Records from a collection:
--------------------

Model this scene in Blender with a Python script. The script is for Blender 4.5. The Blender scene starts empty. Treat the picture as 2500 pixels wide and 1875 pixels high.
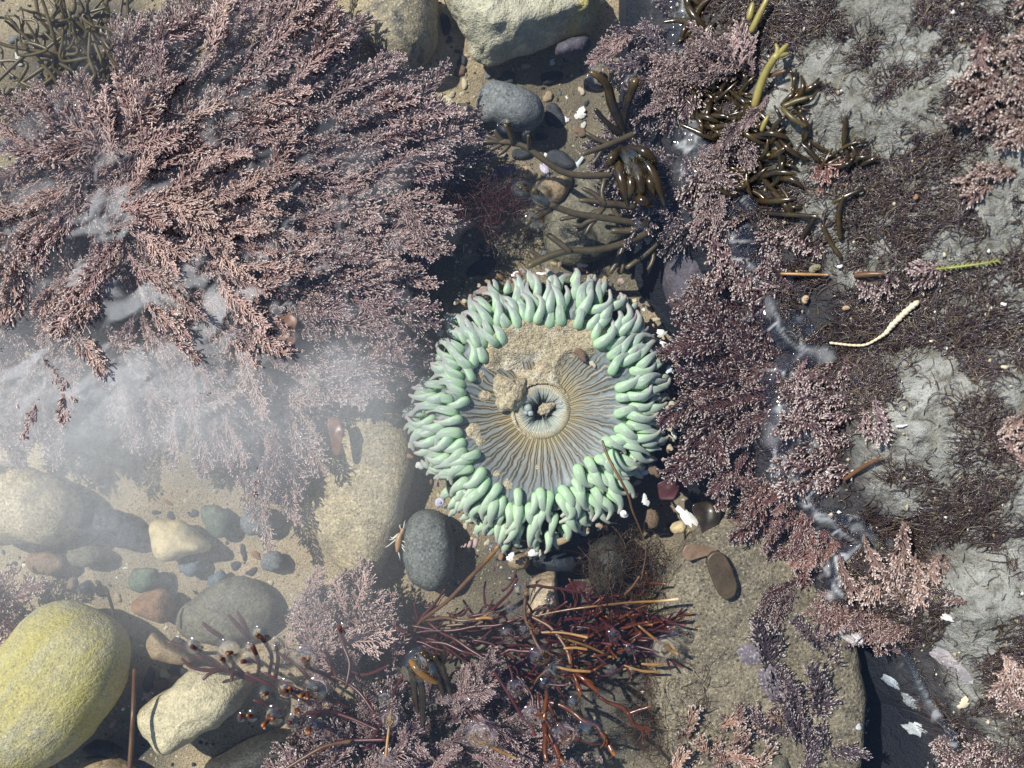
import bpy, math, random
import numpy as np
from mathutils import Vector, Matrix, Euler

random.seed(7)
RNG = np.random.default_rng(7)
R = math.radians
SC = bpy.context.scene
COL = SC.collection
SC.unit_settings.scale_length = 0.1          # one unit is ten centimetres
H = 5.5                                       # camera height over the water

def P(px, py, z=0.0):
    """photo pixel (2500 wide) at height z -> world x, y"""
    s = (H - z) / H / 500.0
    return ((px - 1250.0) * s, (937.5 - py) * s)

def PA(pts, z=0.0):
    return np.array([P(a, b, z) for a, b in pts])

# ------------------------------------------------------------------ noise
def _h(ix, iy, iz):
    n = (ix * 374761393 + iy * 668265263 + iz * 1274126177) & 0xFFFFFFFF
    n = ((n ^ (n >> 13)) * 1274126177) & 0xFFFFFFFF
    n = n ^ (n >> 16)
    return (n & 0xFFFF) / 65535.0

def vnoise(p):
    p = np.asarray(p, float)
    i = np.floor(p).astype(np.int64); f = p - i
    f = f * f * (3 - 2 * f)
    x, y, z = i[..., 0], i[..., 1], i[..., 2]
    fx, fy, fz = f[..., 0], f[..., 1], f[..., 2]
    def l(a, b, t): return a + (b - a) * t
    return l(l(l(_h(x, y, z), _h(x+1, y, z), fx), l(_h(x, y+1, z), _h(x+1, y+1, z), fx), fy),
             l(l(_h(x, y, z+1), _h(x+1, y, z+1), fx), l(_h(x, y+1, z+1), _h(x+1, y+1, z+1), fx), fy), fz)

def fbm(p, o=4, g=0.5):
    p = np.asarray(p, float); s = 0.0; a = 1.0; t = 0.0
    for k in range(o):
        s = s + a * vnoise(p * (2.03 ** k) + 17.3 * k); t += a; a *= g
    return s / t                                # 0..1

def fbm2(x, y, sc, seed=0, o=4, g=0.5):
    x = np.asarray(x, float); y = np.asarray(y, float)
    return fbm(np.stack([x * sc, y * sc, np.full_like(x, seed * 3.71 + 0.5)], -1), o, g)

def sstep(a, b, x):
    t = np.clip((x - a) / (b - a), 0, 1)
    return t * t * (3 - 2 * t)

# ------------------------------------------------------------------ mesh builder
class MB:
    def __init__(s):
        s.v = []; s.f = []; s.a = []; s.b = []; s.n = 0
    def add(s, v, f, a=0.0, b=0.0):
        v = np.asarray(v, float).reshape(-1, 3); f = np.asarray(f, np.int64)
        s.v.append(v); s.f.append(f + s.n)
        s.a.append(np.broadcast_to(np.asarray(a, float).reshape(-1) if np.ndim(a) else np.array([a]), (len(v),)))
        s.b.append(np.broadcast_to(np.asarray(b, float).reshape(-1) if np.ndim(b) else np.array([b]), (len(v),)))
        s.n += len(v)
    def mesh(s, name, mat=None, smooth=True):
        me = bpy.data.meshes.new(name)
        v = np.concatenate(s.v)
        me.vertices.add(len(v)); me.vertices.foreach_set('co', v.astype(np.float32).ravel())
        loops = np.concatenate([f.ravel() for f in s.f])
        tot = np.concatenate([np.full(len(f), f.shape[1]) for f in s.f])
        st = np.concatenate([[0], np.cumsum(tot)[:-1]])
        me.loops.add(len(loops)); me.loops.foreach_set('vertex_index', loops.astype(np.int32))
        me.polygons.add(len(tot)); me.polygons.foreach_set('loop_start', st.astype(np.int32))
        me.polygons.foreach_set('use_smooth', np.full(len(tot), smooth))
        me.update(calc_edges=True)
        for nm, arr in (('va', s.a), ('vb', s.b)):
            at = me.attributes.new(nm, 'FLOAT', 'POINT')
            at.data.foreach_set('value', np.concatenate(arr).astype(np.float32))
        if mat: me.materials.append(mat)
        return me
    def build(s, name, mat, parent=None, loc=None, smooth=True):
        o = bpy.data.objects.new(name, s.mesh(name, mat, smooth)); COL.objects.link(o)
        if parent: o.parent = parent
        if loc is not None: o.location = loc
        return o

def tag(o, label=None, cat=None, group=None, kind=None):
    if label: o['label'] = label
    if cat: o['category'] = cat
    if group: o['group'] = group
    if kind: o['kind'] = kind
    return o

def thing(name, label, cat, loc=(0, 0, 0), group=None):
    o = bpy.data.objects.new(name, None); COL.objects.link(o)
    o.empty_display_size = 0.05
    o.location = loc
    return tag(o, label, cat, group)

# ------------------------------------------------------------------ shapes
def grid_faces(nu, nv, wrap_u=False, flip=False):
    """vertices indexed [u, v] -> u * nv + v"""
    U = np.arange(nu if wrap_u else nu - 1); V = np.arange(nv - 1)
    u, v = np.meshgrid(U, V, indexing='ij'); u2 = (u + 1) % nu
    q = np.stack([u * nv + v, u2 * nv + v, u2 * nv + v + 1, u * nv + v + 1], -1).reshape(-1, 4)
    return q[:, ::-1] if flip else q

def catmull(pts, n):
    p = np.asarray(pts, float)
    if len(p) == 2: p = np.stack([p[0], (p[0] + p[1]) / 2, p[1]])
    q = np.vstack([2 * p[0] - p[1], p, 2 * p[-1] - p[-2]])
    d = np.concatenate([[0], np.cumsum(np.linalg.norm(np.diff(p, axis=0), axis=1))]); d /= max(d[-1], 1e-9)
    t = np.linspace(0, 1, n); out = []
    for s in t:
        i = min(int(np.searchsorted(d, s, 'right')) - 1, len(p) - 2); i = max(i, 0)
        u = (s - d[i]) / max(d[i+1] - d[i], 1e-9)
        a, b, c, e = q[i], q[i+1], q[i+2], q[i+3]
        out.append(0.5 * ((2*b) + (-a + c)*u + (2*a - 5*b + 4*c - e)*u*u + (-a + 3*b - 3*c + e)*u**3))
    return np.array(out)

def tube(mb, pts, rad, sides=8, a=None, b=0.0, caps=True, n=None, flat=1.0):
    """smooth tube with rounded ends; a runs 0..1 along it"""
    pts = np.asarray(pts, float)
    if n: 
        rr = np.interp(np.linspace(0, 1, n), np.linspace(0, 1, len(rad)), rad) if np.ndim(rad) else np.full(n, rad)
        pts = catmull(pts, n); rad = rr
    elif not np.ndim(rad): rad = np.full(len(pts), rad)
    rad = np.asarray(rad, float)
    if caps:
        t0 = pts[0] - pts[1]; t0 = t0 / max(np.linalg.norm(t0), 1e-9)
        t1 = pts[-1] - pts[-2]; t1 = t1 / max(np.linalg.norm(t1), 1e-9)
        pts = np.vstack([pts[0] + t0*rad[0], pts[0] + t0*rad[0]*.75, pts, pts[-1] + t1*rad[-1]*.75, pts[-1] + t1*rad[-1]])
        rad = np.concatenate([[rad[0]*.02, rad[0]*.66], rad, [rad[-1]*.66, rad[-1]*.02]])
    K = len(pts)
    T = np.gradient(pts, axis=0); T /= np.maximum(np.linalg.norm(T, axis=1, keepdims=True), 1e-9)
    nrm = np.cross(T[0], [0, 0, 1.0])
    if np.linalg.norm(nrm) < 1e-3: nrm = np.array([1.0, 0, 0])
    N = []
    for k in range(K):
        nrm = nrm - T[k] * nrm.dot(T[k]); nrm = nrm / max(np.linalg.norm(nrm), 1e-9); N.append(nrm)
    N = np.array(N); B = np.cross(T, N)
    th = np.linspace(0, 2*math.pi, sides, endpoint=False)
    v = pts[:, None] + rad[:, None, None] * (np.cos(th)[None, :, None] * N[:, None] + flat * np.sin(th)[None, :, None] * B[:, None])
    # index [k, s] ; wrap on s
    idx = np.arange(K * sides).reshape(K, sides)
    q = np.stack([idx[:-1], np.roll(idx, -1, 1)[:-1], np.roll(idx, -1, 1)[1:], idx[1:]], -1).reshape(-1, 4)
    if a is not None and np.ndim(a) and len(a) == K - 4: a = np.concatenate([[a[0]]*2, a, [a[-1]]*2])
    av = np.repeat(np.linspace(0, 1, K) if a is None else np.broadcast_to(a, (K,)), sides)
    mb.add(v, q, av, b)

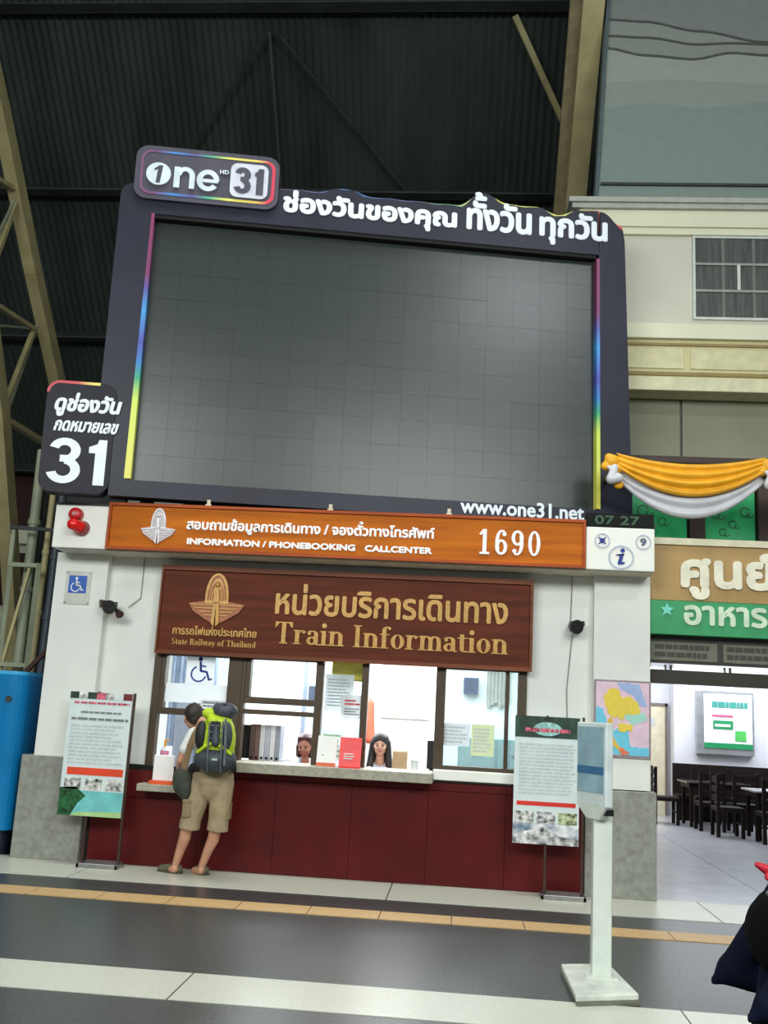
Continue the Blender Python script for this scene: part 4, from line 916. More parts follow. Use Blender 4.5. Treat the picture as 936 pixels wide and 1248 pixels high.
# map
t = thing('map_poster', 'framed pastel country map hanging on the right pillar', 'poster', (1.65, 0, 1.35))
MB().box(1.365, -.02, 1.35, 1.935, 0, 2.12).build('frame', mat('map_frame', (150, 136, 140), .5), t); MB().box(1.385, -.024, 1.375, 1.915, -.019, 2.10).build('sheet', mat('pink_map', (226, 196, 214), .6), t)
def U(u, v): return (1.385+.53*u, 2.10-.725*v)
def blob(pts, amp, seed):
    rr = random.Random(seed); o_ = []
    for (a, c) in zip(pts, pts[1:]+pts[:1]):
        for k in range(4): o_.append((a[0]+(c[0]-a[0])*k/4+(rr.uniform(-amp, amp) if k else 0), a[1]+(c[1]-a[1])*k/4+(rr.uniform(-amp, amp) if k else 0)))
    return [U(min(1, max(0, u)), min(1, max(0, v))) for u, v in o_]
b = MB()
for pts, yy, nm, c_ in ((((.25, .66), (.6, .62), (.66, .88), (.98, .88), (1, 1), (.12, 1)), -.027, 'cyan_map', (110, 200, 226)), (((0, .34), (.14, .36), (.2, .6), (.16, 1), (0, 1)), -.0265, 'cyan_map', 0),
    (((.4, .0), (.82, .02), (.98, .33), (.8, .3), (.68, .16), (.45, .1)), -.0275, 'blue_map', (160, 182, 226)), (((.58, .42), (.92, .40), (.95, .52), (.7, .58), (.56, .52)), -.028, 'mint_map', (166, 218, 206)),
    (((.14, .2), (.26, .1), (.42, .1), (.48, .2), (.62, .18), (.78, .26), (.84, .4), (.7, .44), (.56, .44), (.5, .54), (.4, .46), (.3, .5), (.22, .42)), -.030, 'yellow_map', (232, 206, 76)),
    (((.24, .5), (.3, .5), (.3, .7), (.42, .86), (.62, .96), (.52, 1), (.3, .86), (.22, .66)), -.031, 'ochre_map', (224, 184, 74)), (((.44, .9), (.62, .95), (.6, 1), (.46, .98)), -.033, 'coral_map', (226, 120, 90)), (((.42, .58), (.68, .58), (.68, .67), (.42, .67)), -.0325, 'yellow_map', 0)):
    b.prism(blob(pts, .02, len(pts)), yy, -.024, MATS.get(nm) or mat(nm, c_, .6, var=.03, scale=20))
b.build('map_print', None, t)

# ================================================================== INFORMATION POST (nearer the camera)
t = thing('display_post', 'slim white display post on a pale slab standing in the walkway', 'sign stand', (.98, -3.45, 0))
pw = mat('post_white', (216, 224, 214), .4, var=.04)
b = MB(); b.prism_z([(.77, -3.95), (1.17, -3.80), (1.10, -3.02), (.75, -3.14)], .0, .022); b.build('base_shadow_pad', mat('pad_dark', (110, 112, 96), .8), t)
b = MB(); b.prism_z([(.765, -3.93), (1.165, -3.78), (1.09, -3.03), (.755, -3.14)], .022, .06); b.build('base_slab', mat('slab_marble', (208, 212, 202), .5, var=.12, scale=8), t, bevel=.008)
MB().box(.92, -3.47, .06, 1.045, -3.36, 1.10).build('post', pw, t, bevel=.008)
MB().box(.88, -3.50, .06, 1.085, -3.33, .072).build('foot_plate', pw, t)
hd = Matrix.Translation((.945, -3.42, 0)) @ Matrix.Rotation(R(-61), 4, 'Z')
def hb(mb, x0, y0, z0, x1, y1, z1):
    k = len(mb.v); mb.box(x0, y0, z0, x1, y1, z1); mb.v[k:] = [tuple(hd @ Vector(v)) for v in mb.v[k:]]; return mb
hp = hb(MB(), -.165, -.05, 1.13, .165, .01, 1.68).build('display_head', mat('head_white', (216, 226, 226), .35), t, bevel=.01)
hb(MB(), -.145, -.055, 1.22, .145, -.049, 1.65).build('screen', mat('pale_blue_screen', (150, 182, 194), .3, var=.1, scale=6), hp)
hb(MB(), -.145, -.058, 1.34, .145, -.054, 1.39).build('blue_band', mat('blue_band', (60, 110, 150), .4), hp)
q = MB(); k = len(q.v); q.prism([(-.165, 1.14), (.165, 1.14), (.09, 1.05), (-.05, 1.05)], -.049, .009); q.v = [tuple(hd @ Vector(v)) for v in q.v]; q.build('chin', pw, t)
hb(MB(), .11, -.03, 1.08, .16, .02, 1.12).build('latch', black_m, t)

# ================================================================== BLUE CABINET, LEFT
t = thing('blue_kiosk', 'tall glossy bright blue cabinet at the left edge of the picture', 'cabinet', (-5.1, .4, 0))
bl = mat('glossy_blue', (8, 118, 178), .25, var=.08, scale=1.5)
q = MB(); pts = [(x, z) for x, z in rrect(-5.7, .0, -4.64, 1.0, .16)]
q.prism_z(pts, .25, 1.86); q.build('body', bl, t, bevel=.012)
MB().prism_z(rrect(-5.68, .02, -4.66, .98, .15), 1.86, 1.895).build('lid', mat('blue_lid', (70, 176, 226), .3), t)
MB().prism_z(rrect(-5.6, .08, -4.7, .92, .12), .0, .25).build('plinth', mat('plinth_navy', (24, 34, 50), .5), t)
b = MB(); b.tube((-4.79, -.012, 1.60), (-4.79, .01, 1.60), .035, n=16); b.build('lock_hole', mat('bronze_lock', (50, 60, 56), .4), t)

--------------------

=== WHAT THIS TASK INVOLVES ===
Restate, line by line and word for word, everything from the top of the material through the line that contains "return t * t * (3 - 2 * t)". Leave pictures out.

=== FINAL ANSWER ===
Model this scene in Blender with a Python script. The script is for Blender 4.5. The Blender scene starts empty. Treat the picture as 2500 pixels wide and 1875 pixels high.
import bpy, math, random
import numpy as np
from mathutils import Vector, Matrix, Euler

random.seed(7)
RNG = np.random.default_rng(7)
R = math.radians
SC = bpy.context.scene
COL = SC.collection
SC.unit_settings.scale_length = 0.1          # one unit is ten centimetres
H = 5.5                                       # camera height over the water

def P(px, py, z=0.0):
    """photo pixel (2500 wide) at height z -> world x, y"""
    s = (H - z) / H / 500.0
    return ((px - 1250.0) * s, (937.5 - py) * s)

def PA(pts, z=0.0):
    return np.array([P(a, b, z) for a, b in pts])

# ------------------------------------------------------------------ noise
def _h(ix, iy, iz):
    n = (ix * 374761393 + iy * 668265263 + iz * 1274126177) & 0xFFFFFFFF
    n = ((n ^ (n >> 13)) * 1274126177) & 0xFFFFFFFF
    n = n ^ (n >> 16)
    return (n & 0xFFFF) / 65535.0

def vnoise(p):
    p = np.asarray(p, float)
    i = np.floor(p).astype(np.int64); f = p - i
    f = f * f * (3 - 2 * f)
    x, y, z = i[..., 0], i[..., 1], i[..., 2]
    fx, fy, fz = f[..., 0], f[..., 1], f[..., 2]
    def l(a, b, t): return a + (b - a) * t
    return l(l(l(_h(x, y, z), _h(x+1, y, z), fx), l(_h(x, y+1, z), _h(x+1, y+1, z), fx), fy),
             l(l(_h(x, y, z+1), _h(x+1, y, z+1), fx), l(_h(x, y+1, z+1), _h(x+1, y+1, z+1), fx), fy), fz)

def fbm(p, o=4, g=0.5):
    p = np.asarray(p, float); s = 0.0; a = 1.0; t = 0.0
    for k in range(o):
        s = s + a * vnoise(p * (2.03 ** k) + 17.3 * k); t += a; a *= g
    return s / t                                # 0..1

def fbm2(x, y, sc, seed=0, o=4, g=0.5):
    x = np.asarray(x, float); y = np.asarray(y, float)
    return fbm(np.stack([x * sc, y * sc, np.full_like(x, seed * 3.71 + 0.5)], -1), o, g)

def sstep(a, b, x):
    t = np.clip((x - a) / (b - a), 0, 1)
    return t * t * (3 - 2 * t)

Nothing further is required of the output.